Students at Columbine don't want to wait that long. Eleven of them--their backgrounds as diverse as can be hoped for in this mostly white, Abercrombie and Fitch community--spend an hour one morning sitting around the conference table in the front office. They're brainstorming about what they've learned from their tragedy, and what they plan to do so that it never happens again. "I don't tease my friends as much as I used to," says freshman Kent Van Zant. "I try to be a lot nicer now to everybody."
Senior Joel Kuhns, who was in Harris' video class last year, says that this year, "a lot of seniors have been more open to people, even to underclassmen. This is the class that they're going to look at to see what happened afterward. I just think that's a huge responsibility for us, and we're doing a pretty good job of it." Adds Lindsey White, who serves in the senior senate: "There are still cliques. You're going to get that no matter what. But more people are willing to talk to other people they don't usually talk to."

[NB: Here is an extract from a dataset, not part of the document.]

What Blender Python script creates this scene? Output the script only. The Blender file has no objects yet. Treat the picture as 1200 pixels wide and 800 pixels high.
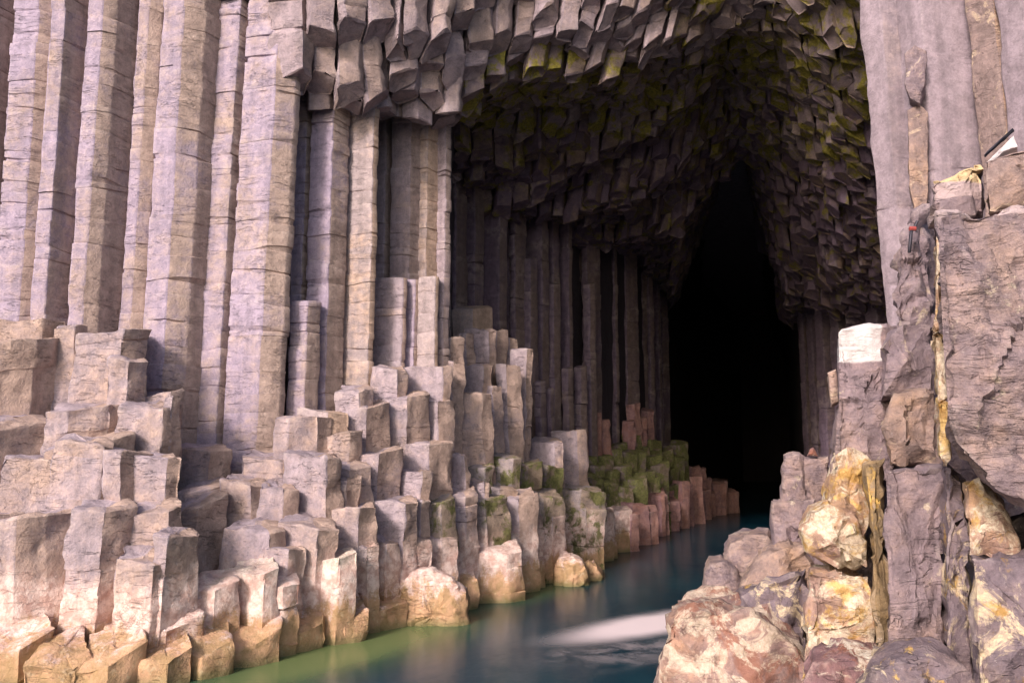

All summer, principal Frank DeAngelis has been listening. He spent July and August serving on two school-safety task forces, reviewing everything from metal detectors to dress codes to having four or five armed officers patrol school grounds. "I'm not sure if that's the answer," says DeAngelis. "I think where money needs to be spent is educating our students about tolerance, about respecting one another, about communication." While Columbine High School did add an additional campus supervisor this year, along with 16 security cameras and a keyless entry system, DeAngelis is most proud of Columbine's efforts at prevention: the Links program that pairs upperclassmen with incoming freshmen; the emphasis on "zero tolerance" of threats and harassment; the hiring by the school district of Jackson Katz, a consultant who speaks to coaches and athletes about using their status to be role models, and the peer-counselor program, in which senior leaders can help identify students in need of support. At Columbine's opening-day rally in August, DeAngelis urged all students "who don't feel part of the Columbine family" to come to his office and let him know why.